Plainly you were not around then, or if you were you did not read the attempts to hype the scare, nor watch them on TV. Wikipedia documents the alarmist Newsweek and Time cover articles, and even the Leonard Nimoy's TV documentary on it at
http://en.wikipedia.org/wiki/Global_cooling
Who do you think was feeding this alarmism to the media? Some journalists who woke up one morning with nothing to write about, or climate scientists?
And what is it with climate scientists rewriting history? You can type "Medieval Warm Period" in Google and come across several sites which claim it was a myth, as proved by Michael Mann. And now one can type "Global Cooling" and find out that it too was a myth. Plainly the premise is that people are stupid.
Citing papers that predate and you claim support Cook's paper on the 97% consensus, is all very nice. Did they do it openly and explain their methodology, and make all their data available for perusal and scrutiny, or are they withholding data and threatening to sue people who want to examine their stuff too?
I notice that you don't want to address this deliberate withholding of information and methodology - it's not on some blogger site that you instantly dismiss (unless of course it's Cook's blog site) - but it's in a National newspaper.
And you keep citing John Cook's "Skeptical Science" blog.
In my opinion,
You know that the name is a deliberate deception, and it should be more appropriately named "Church of Hard Core Global Warming" since it contains nothing skeptical in it, and
plainly, the name is intended to mislead readers doing internet searches, and that deception is part and parcel of the method of operation of various climate science types,
and you happily accept the misleading name and promulgate it.
Regards,
Renato
Renato1
23-05-2014, 03:03 AM
Plainly, regardless of what you profess, you have no interest in saving the planet. The time for action is supposed to be now - nice nuclear power is already doing it's bit in Europe. When all those hopeless green energy power supplies fail, the countries have to ask France to pump some real power from its nuclear plants into their grids.
If we ever do join the European ETS, I hope someone builds a power cable from France to Australia.

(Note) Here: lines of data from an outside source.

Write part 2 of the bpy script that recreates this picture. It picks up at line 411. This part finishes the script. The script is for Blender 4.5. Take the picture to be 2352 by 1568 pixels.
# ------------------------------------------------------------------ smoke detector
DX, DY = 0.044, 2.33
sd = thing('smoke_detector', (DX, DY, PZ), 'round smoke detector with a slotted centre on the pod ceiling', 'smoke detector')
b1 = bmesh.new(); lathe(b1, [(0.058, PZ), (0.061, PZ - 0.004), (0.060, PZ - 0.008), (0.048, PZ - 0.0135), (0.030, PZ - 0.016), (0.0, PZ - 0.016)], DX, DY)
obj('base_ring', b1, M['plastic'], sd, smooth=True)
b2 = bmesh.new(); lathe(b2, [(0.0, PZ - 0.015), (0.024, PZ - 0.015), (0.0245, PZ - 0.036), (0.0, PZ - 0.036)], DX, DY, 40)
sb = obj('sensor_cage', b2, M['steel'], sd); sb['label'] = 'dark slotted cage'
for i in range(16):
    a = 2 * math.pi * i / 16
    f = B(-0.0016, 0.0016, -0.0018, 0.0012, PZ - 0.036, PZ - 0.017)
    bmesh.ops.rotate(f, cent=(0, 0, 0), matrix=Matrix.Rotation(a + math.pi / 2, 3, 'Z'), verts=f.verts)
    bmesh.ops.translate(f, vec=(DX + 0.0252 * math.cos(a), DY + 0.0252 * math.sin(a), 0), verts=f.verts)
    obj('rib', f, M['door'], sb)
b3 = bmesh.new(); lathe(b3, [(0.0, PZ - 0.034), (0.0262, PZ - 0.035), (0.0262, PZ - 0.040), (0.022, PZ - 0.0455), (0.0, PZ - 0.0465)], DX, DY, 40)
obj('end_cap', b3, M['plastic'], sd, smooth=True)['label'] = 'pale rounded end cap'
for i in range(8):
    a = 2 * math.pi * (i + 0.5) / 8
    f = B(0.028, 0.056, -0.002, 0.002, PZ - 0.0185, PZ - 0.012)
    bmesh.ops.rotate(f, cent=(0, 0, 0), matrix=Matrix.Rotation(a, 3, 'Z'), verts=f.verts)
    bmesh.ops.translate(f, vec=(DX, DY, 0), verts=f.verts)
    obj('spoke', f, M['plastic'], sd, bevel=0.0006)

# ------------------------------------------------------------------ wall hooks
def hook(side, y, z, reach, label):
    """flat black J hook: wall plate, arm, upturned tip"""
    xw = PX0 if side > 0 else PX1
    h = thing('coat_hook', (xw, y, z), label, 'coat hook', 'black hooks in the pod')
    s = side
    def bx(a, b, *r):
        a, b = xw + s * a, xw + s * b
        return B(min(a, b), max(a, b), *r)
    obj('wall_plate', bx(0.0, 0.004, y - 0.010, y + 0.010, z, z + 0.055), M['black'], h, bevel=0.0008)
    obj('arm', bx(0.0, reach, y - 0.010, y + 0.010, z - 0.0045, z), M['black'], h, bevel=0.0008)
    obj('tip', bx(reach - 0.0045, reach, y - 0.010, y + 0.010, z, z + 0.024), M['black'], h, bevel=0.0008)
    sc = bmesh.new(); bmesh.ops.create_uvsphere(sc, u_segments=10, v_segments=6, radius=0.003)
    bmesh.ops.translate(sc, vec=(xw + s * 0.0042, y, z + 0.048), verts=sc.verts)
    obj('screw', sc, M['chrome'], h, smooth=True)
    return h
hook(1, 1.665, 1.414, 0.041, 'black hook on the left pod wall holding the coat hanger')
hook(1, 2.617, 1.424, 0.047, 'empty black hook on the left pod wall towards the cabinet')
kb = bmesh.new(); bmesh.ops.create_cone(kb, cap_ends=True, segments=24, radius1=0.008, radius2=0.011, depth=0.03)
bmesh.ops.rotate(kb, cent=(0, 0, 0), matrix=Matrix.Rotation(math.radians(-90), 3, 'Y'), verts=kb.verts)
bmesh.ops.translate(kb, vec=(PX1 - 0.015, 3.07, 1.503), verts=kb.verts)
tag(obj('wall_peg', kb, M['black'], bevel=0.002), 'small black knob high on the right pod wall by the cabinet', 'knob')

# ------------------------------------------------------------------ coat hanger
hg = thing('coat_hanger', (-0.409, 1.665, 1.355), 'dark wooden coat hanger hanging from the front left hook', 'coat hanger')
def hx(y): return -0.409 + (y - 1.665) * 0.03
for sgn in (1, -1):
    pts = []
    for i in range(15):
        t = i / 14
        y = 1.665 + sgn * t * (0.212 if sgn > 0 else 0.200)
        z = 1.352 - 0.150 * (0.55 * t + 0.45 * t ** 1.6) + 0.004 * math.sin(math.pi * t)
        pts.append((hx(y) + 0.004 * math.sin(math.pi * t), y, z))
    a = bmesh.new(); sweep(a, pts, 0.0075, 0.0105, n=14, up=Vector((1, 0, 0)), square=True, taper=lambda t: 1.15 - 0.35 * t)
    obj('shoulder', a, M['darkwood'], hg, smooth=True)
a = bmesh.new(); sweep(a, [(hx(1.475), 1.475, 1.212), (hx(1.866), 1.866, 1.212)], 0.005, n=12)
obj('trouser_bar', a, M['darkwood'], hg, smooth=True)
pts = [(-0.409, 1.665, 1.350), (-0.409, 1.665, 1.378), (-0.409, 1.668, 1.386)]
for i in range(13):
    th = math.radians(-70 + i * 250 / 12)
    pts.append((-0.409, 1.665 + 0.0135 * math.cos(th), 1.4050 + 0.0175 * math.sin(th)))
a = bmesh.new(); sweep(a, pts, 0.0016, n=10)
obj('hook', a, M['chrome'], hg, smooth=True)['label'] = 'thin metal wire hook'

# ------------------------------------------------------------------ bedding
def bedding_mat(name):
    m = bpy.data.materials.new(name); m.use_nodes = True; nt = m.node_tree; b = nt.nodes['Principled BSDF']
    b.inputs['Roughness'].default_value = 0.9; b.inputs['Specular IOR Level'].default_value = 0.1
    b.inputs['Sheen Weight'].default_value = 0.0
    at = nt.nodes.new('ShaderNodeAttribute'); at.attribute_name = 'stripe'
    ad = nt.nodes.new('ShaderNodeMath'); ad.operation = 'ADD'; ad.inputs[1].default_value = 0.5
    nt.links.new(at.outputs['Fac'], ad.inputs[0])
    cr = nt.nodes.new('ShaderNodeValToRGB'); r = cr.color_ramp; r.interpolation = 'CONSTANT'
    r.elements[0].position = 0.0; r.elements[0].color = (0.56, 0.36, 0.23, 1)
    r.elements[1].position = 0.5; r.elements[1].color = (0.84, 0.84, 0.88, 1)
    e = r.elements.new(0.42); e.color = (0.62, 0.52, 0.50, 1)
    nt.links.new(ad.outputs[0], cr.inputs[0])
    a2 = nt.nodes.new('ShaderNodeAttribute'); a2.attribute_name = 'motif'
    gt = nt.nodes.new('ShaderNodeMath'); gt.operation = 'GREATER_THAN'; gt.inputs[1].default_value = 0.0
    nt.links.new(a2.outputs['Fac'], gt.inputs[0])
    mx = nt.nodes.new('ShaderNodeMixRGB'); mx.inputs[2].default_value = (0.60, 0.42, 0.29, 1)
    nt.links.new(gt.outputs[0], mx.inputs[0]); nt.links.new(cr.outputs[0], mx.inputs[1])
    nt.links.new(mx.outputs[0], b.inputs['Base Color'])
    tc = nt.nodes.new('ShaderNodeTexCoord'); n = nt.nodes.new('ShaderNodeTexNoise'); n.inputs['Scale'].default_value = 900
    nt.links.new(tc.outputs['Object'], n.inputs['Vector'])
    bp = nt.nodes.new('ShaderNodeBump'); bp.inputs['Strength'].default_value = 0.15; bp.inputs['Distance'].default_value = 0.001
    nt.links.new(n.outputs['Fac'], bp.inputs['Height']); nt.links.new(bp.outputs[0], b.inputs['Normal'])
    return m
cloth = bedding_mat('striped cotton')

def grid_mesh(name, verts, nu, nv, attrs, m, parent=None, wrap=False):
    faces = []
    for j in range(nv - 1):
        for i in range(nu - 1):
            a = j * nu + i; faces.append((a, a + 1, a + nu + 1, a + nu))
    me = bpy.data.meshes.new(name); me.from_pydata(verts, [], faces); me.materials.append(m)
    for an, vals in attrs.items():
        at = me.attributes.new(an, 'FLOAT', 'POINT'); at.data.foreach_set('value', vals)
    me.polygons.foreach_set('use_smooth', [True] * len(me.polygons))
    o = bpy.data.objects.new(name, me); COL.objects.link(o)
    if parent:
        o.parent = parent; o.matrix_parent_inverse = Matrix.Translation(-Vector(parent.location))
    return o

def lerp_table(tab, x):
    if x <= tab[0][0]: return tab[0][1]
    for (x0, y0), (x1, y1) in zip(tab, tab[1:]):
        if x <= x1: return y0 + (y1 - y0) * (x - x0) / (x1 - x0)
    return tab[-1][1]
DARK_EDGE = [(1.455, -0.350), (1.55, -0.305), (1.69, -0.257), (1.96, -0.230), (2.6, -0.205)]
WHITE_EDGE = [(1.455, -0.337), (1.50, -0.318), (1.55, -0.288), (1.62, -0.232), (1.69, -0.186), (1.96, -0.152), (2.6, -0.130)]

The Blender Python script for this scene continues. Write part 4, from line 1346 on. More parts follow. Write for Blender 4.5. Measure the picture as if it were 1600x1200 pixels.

I think the figures are that half the population of Tasmania are currently on some kind of welfare benefits. The more pristine the State gets, the higher the welfare money that comes from the rest of us in the dirty States that you seem to despise.
Plainly, at the last election, most Tasmanians decided that it couldn't go on and they'd had enough. I've seen in Italy parents despairing that their kids can't get jobs. I can't imagine that Tasmanians in general wouldn't be equally worried about their kids' futures.